Invictus
Invictus

Reputation: 4338

Why doesn't C++ take care of iterators when insertion is done in a vector after capacity is reached?

I wrote this small code just to see how an iterator actually gets invalidated and does not point to changed location of a vector after its capacity is reached.

Here the size of vector and capacity is both 5 initially . After that I inserted a few other elements in vector and does not re-initialize my iterator to point to myvector.begin(). This lead to a junk value of 49 in my output after maximum size of vector is : 1073741823 when printing elements of vector again.

My question is why C++ does not make point iterator again to a valid myvector.begin() after all elements are copied into new location?
This can also lead to some behavior which can be hard to debug. I know a safe way to work would be to always reinitialize the iterator just before using it.

  #include<iostream>
  #include<vector>
  #include<stdio.h>

  using namespace std;

  int main()
  {
    vector<int> myvector;
    vector<int>::iterator it;
    int myarray[]= {100,200,300,400};
    myvector.insert(it,500);
    it=myvector.begin();
    myvector.insert(it,myarray,myarray+4);
    it=myvector.begin();
    for(;it!=myvector.end();++it)
    cout <<*it<<endl;
    cout <<"size of vector is :" << myvector.size() <<"\n"; 
    cout <<"capacity of vector is : " << myvector.capacity()<<"\n";  
    cout <<"maximum size of vector is : " << myvector.max_size()<<"\n"; 
    myvector.push_back(600);
    for(;it!=myvector.end();++it)
    cout <<*it<<endl;
  }
  Output of program :-
  100
  200
  300
  400
  500
  size of vector is :5
  capacity of vector is : 5
  maximum size of vector is : 1073741823
  49
  100
  200
  300
  400
  500
  600

Upvotes: 5

Views: 430

Answers (4)

MSalters
MSalters

Reputation: 179907

The STL didn't try to implement all possible containers.

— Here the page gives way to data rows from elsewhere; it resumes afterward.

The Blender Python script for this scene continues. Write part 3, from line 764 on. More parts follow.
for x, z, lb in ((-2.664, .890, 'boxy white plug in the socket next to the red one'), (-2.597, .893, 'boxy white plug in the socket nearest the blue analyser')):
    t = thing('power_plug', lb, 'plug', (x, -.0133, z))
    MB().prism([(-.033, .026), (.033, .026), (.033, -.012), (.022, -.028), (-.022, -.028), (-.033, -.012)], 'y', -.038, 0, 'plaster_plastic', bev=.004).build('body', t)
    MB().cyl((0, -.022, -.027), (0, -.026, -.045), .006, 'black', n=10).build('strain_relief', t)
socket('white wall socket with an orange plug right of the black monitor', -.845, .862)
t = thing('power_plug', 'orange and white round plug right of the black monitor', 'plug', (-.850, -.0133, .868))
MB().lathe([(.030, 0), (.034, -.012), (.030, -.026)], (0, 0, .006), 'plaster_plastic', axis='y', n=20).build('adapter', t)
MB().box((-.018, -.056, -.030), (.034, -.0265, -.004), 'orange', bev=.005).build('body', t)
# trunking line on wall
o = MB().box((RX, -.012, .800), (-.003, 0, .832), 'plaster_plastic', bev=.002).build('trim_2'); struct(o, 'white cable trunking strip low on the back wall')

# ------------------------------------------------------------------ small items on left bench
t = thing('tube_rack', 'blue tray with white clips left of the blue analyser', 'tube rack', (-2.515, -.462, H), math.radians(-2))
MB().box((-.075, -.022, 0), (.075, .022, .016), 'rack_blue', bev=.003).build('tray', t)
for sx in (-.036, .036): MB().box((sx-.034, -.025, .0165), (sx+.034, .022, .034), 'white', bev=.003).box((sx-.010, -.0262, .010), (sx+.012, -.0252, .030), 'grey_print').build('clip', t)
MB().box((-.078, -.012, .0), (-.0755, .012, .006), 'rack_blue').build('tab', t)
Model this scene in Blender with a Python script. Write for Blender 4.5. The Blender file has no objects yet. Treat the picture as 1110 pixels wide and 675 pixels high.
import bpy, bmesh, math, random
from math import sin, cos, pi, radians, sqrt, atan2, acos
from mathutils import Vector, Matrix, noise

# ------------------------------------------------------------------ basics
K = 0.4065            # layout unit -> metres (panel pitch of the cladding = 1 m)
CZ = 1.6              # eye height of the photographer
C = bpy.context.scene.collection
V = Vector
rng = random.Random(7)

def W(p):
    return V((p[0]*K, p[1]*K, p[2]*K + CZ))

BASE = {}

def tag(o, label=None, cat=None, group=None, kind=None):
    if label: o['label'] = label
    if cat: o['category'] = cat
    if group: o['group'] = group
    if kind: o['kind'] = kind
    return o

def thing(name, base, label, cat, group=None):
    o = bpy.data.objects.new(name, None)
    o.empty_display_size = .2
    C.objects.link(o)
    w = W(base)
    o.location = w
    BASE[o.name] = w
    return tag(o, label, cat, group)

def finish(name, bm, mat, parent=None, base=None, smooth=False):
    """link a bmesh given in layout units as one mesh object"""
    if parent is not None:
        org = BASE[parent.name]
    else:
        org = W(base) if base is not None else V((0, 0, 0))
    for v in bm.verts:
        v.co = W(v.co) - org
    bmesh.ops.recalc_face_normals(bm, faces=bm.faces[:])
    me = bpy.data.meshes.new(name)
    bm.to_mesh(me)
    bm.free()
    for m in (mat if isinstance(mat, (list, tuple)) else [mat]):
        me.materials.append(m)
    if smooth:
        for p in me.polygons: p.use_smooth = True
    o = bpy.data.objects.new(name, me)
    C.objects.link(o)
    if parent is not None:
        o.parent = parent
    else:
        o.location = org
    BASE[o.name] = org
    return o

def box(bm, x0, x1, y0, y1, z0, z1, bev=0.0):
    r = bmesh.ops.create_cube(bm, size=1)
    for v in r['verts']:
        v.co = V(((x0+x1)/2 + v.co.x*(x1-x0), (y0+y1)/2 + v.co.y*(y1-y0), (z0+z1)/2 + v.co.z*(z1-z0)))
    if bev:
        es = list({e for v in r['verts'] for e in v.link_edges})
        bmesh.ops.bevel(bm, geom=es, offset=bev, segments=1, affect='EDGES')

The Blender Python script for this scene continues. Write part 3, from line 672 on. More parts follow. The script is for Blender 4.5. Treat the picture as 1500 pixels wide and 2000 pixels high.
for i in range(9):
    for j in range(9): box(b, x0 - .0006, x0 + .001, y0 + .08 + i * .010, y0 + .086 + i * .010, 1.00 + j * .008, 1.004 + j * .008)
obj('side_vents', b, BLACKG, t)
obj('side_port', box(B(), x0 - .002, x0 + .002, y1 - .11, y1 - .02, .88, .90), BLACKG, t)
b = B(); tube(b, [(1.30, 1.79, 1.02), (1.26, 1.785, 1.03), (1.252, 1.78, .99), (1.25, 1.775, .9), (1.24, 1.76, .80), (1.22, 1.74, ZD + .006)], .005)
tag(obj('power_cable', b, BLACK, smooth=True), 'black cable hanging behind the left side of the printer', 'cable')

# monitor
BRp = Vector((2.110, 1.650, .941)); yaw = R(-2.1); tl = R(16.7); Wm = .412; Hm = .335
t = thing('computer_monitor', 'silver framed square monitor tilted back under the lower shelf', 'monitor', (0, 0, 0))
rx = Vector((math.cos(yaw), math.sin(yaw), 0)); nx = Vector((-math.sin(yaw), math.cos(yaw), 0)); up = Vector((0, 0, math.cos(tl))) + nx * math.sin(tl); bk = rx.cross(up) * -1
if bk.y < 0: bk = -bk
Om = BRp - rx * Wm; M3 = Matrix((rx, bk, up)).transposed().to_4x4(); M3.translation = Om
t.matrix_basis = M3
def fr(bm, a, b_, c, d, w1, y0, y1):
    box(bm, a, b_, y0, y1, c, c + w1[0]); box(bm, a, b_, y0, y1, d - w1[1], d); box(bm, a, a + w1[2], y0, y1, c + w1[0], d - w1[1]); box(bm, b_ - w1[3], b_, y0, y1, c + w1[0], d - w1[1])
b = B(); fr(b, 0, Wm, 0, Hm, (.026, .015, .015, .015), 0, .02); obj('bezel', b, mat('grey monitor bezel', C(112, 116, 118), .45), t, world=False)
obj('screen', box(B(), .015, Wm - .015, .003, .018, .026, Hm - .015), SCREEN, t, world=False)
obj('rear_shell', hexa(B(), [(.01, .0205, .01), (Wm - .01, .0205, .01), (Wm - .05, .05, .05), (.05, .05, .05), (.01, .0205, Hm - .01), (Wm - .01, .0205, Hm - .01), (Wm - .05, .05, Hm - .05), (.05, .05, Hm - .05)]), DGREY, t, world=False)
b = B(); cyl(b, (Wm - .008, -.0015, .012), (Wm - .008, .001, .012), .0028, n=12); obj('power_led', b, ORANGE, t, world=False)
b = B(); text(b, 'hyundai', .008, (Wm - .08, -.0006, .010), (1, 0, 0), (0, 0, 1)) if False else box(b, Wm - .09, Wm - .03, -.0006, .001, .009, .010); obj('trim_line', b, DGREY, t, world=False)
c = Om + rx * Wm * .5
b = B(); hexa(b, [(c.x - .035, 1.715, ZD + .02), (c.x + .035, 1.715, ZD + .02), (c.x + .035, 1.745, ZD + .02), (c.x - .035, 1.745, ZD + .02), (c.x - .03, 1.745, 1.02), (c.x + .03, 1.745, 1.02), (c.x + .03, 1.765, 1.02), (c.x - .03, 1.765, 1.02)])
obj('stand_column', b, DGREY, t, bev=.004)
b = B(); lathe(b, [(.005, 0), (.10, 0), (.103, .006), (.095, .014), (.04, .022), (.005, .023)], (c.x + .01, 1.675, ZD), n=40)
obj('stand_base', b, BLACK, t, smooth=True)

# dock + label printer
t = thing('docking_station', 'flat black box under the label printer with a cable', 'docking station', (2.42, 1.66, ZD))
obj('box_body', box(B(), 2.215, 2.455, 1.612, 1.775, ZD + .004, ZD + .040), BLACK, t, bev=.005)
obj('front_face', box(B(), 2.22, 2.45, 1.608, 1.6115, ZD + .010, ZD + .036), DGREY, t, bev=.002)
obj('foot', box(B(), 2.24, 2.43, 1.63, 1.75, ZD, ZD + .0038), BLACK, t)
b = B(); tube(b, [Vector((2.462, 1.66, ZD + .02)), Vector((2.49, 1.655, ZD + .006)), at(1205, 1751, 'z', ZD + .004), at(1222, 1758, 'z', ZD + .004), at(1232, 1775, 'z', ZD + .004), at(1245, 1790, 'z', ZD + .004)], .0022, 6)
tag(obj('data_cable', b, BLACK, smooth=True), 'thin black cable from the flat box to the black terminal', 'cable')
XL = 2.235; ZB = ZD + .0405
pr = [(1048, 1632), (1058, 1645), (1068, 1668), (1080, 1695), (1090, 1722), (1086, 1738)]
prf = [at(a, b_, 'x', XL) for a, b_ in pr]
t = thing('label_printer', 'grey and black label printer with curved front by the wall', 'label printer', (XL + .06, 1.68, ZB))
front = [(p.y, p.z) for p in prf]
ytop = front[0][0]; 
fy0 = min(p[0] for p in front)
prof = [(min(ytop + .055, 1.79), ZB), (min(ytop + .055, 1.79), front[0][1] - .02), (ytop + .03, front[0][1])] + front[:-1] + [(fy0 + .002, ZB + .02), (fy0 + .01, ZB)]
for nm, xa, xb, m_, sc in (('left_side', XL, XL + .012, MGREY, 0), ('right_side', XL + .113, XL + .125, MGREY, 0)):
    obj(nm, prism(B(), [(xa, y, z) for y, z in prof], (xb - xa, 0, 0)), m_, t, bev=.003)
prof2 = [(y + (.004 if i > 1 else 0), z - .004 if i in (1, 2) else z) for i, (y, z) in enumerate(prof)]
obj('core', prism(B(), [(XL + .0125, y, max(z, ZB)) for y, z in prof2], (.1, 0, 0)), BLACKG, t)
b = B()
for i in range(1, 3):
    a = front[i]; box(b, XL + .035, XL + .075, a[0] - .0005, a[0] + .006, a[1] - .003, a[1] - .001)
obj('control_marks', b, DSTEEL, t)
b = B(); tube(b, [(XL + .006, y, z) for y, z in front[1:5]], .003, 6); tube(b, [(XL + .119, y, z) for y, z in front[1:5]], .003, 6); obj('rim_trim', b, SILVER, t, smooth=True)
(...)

While your container design is certainly possible, it's just not included. std::vector<T> seems similar, but it tries to be a better array than T[] with little overhead. That goal isn't directly compatible with yours.

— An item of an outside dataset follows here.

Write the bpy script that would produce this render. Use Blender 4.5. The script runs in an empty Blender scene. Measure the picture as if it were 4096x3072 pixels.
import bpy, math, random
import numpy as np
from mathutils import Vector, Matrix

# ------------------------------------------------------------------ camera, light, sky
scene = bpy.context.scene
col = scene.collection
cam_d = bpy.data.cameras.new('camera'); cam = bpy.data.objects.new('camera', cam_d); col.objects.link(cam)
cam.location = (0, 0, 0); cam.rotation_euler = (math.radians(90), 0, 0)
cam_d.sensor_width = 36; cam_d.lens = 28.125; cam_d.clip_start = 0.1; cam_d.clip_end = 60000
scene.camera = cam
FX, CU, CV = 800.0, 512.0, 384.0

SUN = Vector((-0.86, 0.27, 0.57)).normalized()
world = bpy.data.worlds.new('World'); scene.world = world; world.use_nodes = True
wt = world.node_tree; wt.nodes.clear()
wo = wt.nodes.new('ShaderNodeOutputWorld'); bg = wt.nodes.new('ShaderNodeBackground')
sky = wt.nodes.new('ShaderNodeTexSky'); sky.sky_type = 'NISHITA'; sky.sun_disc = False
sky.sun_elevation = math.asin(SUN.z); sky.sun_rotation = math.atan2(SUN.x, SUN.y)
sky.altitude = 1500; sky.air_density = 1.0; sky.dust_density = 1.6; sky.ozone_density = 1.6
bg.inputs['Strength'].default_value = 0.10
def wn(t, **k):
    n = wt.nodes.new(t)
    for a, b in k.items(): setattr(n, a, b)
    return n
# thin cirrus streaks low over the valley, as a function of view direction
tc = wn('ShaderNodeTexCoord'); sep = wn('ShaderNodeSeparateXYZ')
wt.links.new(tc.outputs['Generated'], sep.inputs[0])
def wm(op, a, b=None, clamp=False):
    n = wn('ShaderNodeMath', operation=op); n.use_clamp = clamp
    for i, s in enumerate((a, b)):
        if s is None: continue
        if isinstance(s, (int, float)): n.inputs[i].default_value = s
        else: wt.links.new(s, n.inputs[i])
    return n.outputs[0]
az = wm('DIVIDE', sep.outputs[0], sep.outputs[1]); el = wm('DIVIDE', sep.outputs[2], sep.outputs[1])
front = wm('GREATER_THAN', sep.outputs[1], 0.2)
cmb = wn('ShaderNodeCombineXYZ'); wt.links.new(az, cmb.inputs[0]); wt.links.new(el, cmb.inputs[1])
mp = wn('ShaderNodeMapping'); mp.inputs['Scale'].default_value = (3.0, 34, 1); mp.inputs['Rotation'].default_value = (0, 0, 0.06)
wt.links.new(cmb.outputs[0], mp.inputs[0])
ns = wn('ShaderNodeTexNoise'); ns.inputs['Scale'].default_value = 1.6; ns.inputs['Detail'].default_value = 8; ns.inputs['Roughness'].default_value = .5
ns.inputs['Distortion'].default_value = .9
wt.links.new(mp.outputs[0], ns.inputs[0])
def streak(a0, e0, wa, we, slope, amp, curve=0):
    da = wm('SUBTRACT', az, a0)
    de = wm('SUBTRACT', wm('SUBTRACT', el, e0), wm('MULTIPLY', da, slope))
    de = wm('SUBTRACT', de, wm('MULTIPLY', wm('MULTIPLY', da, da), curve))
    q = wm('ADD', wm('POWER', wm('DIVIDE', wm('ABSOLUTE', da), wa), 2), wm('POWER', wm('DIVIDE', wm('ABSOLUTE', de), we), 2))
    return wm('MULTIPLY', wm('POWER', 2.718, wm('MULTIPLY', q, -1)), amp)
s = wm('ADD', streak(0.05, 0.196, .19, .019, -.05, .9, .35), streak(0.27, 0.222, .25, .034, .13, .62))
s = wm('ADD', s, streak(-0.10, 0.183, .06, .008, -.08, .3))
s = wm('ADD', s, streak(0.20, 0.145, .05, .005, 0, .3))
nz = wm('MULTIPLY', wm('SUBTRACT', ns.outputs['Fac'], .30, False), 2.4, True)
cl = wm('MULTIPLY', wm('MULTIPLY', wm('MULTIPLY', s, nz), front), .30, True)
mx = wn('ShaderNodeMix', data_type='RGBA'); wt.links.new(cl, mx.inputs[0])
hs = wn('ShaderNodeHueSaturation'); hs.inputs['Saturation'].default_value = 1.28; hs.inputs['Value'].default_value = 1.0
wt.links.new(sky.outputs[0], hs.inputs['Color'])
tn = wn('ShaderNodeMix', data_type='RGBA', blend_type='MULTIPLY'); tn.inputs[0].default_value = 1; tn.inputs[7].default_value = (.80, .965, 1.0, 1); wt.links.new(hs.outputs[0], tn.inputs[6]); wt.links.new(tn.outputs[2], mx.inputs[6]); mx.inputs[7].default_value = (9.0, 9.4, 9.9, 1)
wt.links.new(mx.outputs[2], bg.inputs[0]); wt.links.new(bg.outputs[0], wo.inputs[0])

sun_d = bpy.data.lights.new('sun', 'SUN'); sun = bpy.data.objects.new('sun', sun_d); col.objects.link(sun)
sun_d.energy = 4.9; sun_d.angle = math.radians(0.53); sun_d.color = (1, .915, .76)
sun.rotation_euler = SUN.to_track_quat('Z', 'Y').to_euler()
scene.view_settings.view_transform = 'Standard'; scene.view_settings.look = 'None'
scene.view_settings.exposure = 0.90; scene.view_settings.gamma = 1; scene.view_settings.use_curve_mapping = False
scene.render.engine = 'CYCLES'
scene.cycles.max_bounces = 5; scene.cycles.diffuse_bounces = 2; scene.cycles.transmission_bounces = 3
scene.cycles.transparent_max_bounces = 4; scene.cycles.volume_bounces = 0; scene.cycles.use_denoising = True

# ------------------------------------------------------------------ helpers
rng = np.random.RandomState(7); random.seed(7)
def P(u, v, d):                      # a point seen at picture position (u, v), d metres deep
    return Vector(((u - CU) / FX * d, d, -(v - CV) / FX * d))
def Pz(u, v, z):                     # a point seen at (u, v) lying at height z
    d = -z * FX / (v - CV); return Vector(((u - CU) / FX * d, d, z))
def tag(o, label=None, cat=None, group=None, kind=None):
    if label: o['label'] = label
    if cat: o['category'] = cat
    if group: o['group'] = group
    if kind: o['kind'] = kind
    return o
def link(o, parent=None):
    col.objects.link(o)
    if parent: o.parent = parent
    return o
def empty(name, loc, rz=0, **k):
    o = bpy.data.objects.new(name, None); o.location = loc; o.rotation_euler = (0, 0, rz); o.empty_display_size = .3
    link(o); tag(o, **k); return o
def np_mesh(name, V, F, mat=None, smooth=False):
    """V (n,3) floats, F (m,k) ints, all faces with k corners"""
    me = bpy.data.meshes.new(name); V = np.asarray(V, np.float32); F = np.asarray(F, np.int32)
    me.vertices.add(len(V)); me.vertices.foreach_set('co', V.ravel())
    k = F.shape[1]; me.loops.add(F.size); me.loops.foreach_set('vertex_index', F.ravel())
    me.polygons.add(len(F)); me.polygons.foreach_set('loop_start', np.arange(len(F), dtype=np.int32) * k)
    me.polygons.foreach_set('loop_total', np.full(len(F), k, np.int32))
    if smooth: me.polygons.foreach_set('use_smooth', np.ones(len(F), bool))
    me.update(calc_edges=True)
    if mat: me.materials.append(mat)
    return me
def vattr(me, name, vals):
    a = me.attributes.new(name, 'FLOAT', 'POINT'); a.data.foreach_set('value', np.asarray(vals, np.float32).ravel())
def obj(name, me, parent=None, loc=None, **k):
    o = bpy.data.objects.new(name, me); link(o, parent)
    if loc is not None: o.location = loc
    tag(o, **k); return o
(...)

Luckily, the STL design is modular, so even if you did write your own container to act like this, you can still reuse all the STL algorithms, as well as STL-compatible algorithms (e.g. those in boost).

Upvotes: 1

Ed Swangren
Ed Swangren

Reputation: 124692

The iterator is not tied to the vector in any meaningful way (how could it be implemented as a pointer if it were?). The vector doesn't know about the iterator. It is your job to not use an invalid iterator.

So you propose adding a ton of complexity to the vector class for... what purpose exactly? How does this solve problems in the real world where we know that doing such a thing is a bad idea?

Upvotes: 4

pmdj
pmdj

Reputation: 23438

Presumably because the vector would have to keep track of a list of all its iterators and notify them all when they become invalid. This would introduce rather a lot of overhead. The STL containers' operations all have very well-specified invalidation rules, you just have to follow them as the programmer.

Note that as per the standard, you can't rely on vector iterators being valid at all after insertion or deletion. That it still worked for you until resizing is an implementation detail.

Upvotes: 3

Luchian Grigore
Luchian Grigore

Reputation: 258618

Because it's impractical, and probably impossible.

Is the vector supposed to keep a list of all its iterators and them modify all of them as soon as an invalide-triggering method is called?